Monochrome luminous splashes of colour from her latest group of works Speechbubbles enter into a dialogue with her work Zeittiefe from 1997, in which rotating signal lights behind white acrylic glass screens create moving spaces of light and shade that could be described as filmic worlds.

By juxtaposing these two groups of works, which translate time using completely different speeds, one of Vilém Flusser’s ideas becomes visible, or rather understandable: “Space is solidified time, and time is solidified space.”

In order to better understand the interaction between these two formally divergent groups of works, we must go back to the 1980s when Kowanz started to work intensively with the medium of light. For her, “making light visible means drawing attention to the seemingly self-evident and ubiquitous, making it conscious so as to recall its traps and blind spots.”

Rainer Fuchs describes Kowanz’s early works as follows: “Using dot-shaped sources of light and glass (sometimes sandblasted), targeted spaces of light and shade are projected into real architectural spaces: imaginary spaces into real spaces – as can be seen in the MUMOK exhibition.
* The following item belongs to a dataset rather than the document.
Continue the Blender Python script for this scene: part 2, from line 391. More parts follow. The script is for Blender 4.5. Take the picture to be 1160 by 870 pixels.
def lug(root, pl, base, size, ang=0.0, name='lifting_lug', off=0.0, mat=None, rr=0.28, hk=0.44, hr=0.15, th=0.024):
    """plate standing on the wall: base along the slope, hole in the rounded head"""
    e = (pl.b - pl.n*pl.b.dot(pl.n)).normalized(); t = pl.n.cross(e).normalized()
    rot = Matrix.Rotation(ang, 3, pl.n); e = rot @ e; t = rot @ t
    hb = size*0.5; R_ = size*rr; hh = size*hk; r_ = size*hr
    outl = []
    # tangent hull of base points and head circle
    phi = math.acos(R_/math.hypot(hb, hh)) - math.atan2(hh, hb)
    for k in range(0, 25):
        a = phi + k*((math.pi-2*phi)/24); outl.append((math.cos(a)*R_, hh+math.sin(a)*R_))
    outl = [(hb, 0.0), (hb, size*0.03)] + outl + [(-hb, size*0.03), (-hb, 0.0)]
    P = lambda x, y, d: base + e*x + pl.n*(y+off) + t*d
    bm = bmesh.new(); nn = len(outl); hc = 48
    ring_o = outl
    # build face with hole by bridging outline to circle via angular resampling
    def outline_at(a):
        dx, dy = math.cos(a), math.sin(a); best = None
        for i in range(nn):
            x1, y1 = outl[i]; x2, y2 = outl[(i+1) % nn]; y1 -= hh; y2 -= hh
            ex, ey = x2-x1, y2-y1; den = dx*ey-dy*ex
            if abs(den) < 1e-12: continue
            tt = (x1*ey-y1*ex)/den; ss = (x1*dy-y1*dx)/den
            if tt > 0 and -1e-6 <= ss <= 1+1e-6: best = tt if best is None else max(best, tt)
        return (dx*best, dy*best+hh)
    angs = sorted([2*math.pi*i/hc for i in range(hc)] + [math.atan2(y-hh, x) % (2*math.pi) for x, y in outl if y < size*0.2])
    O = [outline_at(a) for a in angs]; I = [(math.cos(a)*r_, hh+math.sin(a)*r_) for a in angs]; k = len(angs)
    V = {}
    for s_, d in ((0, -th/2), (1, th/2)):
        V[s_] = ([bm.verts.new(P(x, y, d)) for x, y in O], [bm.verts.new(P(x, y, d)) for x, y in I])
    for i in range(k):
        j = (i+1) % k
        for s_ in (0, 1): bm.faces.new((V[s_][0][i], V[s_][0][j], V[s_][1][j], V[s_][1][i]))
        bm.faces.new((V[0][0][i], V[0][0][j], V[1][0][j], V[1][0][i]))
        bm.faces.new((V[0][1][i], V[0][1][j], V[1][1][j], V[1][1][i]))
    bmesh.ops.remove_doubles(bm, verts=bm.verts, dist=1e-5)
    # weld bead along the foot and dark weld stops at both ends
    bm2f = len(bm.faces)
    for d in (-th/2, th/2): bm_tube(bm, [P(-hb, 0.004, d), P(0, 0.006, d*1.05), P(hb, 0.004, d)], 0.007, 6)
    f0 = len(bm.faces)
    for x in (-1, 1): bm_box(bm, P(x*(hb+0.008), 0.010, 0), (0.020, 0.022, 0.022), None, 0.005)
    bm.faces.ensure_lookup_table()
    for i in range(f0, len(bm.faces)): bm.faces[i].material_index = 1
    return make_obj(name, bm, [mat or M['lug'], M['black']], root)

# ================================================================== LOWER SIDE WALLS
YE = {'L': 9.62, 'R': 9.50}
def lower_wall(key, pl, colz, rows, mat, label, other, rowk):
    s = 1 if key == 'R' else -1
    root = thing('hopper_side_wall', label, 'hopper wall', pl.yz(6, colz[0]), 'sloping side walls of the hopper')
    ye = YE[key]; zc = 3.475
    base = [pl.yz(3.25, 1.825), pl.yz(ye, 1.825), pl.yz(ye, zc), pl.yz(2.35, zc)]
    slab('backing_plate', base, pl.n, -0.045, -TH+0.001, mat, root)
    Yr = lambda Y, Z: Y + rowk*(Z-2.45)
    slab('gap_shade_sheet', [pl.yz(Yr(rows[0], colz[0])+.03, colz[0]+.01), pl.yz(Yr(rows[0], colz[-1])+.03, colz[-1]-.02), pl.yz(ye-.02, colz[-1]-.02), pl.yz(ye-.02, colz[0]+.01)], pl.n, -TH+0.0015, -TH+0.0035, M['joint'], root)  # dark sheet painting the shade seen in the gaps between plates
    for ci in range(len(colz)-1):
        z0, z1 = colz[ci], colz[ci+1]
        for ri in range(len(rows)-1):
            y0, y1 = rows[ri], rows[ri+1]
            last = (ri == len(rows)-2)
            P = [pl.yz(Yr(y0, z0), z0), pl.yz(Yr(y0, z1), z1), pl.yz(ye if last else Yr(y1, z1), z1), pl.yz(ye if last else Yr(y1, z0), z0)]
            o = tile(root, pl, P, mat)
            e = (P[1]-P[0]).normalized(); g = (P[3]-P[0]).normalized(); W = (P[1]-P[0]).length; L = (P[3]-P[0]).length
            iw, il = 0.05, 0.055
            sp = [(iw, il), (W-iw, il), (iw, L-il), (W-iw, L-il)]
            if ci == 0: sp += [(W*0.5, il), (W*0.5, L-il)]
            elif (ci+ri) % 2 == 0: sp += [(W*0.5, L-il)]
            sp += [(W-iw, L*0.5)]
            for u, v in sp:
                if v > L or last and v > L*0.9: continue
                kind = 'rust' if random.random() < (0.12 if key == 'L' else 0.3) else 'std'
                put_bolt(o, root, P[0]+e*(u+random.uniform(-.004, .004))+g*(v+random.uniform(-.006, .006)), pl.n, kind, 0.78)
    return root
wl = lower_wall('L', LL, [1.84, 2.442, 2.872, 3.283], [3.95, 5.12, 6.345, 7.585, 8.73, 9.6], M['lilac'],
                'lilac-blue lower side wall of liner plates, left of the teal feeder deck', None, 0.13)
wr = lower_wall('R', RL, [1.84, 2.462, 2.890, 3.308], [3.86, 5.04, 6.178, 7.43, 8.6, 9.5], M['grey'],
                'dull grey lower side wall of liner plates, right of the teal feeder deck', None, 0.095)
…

The fine transparent degrees of shade form walk-in illusory geometries and fragile and ephemeral artificial projections.” And he continues: “[…] what reveals itself is an energetically stabilized process, something previous”.

So Rainer Fuchs views Zeittiefe as a logical extension: “In her works with rotating signal lamps − spraying colour onto both the room and the viewer in a pulse-like manner and rhythmically overstepping all fixed borders − spaces of light and shade now also take on a temporal dynamic. Here the transformation of motifs into spectral and autonomous light that is seen in painting is radicalized within a spatial and temporal monochrome staccato.”

In the Krobath Gallery the temporal dynamic of Zeittiefe meets the frozen dynamic of Speechbubbles. In the latter works the contours of the individual handwritings, which are arranged in a circle, form the borders of a surface. The shape emerges from the writing movements. Basic Idea, Flashover and Outshine are snapshots of a dynamic, or stills of a constructed process of writing. If we take a closer look at Basic Idea, for instance, the contour seems to materialize as a vague and blurry oscillating line of light directly from the centre of the colour splash. The Speechbubbles turn into picture puzzles: they oscillate between handwriting – surface – splash of colour – space – movement. The bubbles are also the code of the handwriting (or the act of writing) and of images (or the act of painting).

Painting as a subtle issue in Brigitte Kowanz’s works – particularly in the juxtaposition presented at the Krobath Gallery – is more present than it may seem at first sight. In his article for the exhibition catalogue, Peter Weibel also makes reference to this by taking a look at the entire spectrum of Kowanz’s oeuvre, ranging from coloured light painting and film to light artworks: “From one image to the succession of many pictures, from the canvas to the frame, from painting to film”, and he adds: “the presentation of light in painting turns into real light in art.”